— start —
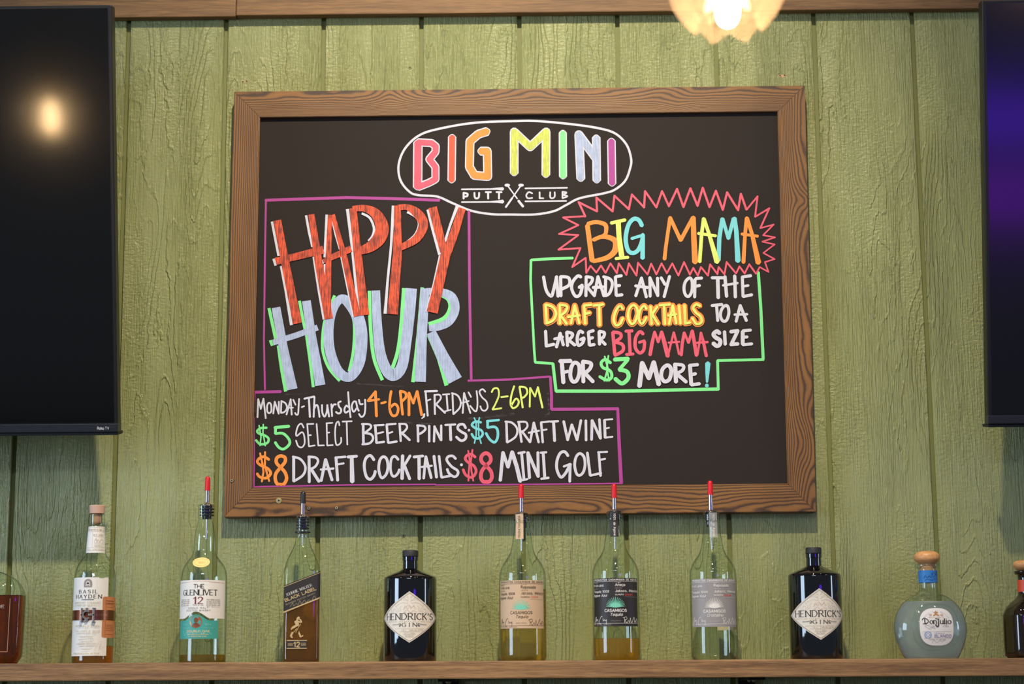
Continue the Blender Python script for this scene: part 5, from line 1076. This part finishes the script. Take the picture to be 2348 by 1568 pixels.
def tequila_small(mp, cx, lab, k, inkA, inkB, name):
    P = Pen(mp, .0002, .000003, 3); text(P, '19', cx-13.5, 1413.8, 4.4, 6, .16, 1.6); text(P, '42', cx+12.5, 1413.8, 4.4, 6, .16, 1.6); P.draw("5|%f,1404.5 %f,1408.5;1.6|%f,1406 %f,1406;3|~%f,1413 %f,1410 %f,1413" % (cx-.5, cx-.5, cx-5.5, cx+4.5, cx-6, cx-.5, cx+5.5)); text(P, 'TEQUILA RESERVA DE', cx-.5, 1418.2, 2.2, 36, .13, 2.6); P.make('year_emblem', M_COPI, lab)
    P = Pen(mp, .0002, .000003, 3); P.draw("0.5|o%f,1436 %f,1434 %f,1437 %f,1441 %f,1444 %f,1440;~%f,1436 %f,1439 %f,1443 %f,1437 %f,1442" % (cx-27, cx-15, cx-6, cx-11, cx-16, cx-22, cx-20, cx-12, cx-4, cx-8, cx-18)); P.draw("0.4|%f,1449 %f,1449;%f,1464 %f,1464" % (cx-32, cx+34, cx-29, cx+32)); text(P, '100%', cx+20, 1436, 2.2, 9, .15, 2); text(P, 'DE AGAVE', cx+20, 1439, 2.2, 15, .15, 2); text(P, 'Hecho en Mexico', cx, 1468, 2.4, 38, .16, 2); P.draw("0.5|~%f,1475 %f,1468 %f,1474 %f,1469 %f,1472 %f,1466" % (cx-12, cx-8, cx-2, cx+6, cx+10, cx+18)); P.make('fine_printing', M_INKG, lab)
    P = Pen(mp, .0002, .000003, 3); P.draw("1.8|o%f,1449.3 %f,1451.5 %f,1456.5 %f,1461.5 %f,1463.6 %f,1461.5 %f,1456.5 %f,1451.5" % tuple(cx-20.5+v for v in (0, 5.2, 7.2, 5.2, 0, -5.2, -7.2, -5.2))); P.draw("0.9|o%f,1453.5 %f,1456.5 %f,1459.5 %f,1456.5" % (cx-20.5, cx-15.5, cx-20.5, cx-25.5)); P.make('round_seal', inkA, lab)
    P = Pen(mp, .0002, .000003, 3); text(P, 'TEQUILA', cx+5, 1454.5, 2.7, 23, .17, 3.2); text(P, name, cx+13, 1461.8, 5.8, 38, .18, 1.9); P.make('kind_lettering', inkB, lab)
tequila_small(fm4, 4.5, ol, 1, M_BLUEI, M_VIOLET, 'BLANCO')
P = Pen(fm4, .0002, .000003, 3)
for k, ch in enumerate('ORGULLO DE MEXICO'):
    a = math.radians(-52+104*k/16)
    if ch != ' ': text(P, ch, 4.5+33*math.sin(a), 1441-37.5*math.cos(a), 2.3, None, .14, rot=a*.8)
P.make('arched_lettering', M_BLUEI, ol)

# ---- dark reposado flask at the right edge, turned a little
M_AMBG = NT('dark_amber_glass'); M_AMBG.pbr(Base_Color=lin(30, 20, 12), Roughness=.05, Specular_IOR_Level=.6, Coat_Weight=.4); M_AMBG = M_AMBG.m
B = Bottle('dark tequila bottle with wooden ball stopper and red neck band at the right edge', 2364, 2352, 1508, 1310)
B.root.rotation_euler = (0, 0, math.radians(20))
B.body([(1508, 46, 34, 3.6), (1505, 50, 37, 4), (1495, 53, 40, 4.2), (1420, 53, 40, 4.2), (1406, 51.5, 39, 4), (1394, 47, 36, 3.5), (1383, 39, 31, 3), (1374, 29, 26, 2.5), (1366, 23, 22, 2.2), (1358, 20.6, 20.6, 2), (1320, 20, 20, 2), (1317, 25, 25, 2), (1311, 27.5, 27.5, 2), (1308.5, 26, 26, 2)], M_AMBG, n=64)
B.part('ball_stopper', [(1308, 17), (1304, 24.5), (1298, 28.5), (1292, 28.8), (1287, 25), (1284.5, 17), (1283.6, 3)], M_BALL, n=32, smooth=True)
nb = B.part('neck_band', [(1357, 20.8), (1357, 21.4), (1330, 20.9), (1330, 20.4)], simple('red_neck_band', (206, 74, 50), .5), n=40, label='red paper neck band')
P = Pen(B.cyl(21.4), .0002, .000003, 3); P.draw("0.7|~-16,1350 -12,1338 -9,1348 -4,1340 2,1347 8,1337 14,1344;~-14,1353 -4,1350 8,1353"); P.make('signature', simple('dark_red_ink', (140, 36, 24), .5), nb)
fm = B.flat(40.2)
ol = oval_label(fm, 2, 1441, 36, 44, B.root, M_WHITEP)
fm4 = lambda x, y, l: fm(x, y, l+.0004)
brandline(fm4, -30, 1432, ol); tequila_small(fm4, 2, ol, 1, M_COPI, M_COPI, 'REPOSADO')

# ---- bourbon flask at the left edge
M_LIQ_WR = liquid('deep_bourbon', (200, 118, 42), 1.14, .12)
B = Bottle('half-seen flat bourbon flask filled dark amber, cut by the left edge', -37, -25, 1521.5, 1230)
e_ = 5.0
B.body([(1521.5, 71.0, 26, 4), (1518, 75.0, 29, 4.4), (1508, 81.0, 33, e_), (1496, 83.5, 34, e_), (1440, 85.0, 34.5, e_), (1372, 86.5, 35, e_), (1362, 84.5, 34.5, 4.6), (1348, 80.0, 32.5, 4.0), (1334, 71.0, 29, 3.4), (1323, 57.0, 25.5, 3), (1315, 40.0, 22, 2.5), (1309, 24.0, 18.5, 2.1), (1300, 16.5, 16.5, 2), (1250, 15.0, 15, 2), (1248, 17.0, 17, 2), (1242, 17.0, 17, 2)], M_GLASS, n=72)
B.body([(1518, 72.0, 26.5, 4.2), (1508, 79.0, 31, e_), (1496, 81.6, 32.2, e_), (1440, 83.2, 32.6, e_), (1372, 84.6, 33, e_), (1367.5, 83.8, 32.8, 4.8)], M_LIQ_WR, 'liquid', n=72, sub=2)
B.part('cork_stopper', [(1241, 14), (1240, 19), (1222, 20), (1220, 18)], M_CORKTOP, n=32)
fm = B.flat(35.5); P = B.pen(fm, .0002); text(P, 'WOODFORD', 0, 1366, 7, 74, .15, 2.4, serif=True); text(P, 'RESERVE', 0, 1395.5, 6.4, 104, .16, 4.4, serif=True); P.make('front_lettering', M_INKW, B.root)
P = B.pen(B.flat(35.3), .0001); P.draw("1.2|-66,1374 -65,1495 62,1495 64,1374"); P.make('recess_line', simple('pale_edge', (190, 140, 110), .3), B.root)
— end —
— start —
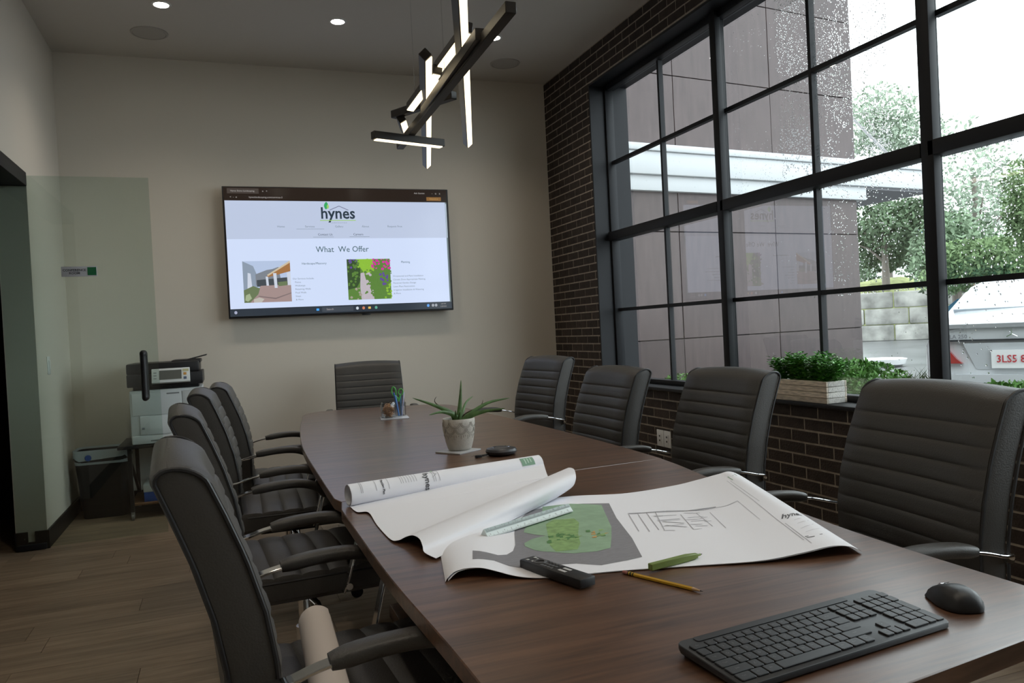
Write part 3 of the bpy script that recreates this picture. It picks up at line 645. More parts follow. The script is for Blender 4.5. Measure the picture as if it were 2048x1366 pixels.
— end —
— start —
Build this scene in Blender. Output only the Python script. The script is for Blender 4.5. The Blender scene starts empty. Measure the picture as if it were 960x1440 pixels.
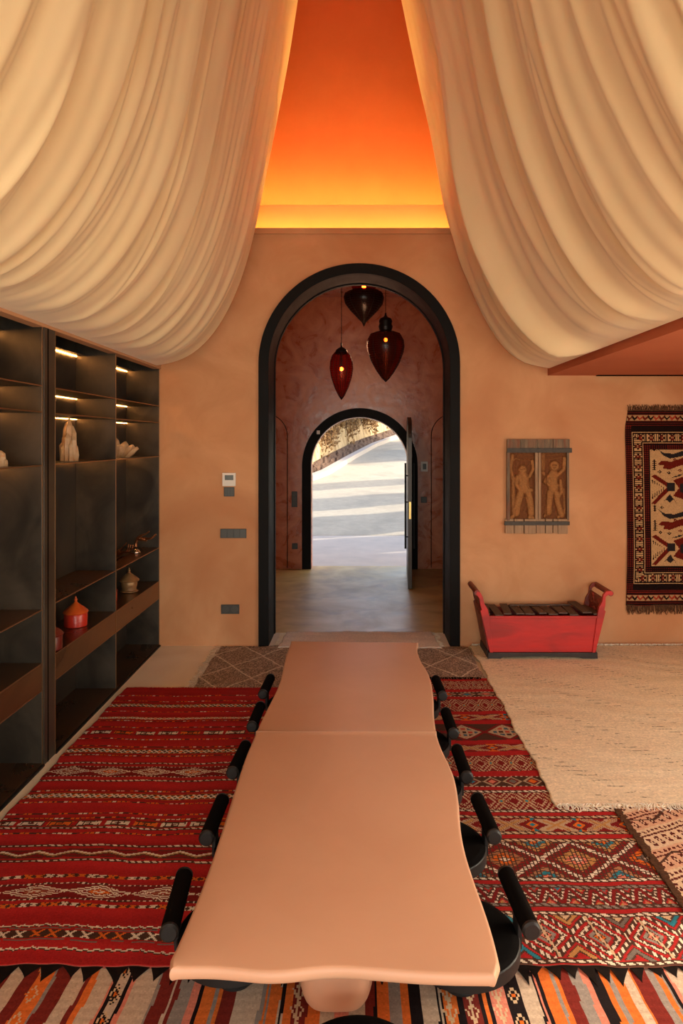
— end —
In the listing above, find the line with "Continue the Blender" and the line with "P.make('arched_lettering', M_BLUEI, ol)", then print exactly those lines and every line between them.

Continue the Blender Python script for this scene: part 5, from line 1076. This part finishes the script. Take the picture to be 2348 by 1568 pixels.
def tequila_small(mp, cx, lab, k, inkA, inkB, name):
    P = Pen(mp, .0002, .000003, 3); text(P, '19', cx-13.5, 1413.8, 4.4, 6, .16, 1.6); text(P, '42', cx+12.5, 1413.8, 4.4, 6, .16, 1.6); P.draw("5|%f,1404.5 %f,1408.5;1.6|%f,1406 %f,1406;3|~%f,1413 %f,1410 %f,1413" % (cx-.5, cx-.5, cx-5.5, cx+4.5, cx-6, cx-.5, cx+5.5)); text(P, 'TEQUILA RESERVA DE', cx-.5, 1418.2, 2.2, 36, .13, 2.6); P.make('year_emblem', M_COPI, lab)
    P = Pen(mp, .0002, .000003, 3); P.draw("0.5|o%f,1436 %f,1434 %f,1437 %f,1441 %f,1444 %f,1440;~%f,1436 %f,1439 %f,1443 %f,1437 %f,1442" % (cx-27, cx-15, cx-6, cx-11, cx-16, cx-22, cx-20, cx-12, cx-4, cx-8, cx-18)); P.draw("0.4|%f,1449 %f,1449;%f,1464 %f,1464" % (cx-32, cx+34, cx-29, cx+32)); text(P, '100%', cx+20, 1436, 2.2, 9, .15, 2); text(P, 'DE AGAVE', cx+20, 1439, 2.2, 15, .15, 2); text(P, 'Hecho en Mexico', cx, 1468, 2.4, 38, .16, 2); P.draw("0.5|~%f,1475 %f,1468 %f,1474 %f,1469 %f,1472 %f,1466" % (cx-12, cx-8, cx-2, cx+6, cx+10, cx+18)); P.make('fine_printing', M_INKG, lab)
    P = Pen(mp, .0002, .000003, 3); P.draw("1.8|o%f,1449.3 %f,1451.5 %f,1456.5 %f,1461.5 %f,1463.6 %f,1461.5 %f,1456.5 %f,1451.5" % tuple(cx-20.5+v for v in (0, 5.2, 7.2, 5.2, 0, -5.2, -7.2, -5.2))); P.draw("0.9|o%f,1453.5 %f,1456.5 %f,1459.5 %f,1456.5" % (cx-20.5, cx-15.5, cx-20.5, cx-25.5)); P.make('round_seal', inkA, lab)
    P = Pen(mp, .0002, .000003, 3); text(P, 'TEQUILA', cx+5, 1454.5, 2.7, 23, .17, 3.2); text(P, name, cx+13, 1461.8, 5.8, 38, .18, 1.9); P.make('kind_lettering', inkB, lab)
tequila_small(fm4, 4.5, ol, 1, M_BLUEI, M_VIOLET, 'BLANCO')
P = Pen(fm4, .0002, .000003, 3)
for k, ch in enumerate('ORGULLO DE MEXICO'):
    a = math.radians(-52+104*k/16)
    if ch != ' ': text(P, ch, 4.5+33*math.sin(a), 1441-37.5*math.cos(a), 2.3, None, .14, rot=a*.8)
P.make('arched_lettering', M_BLUEI, ol)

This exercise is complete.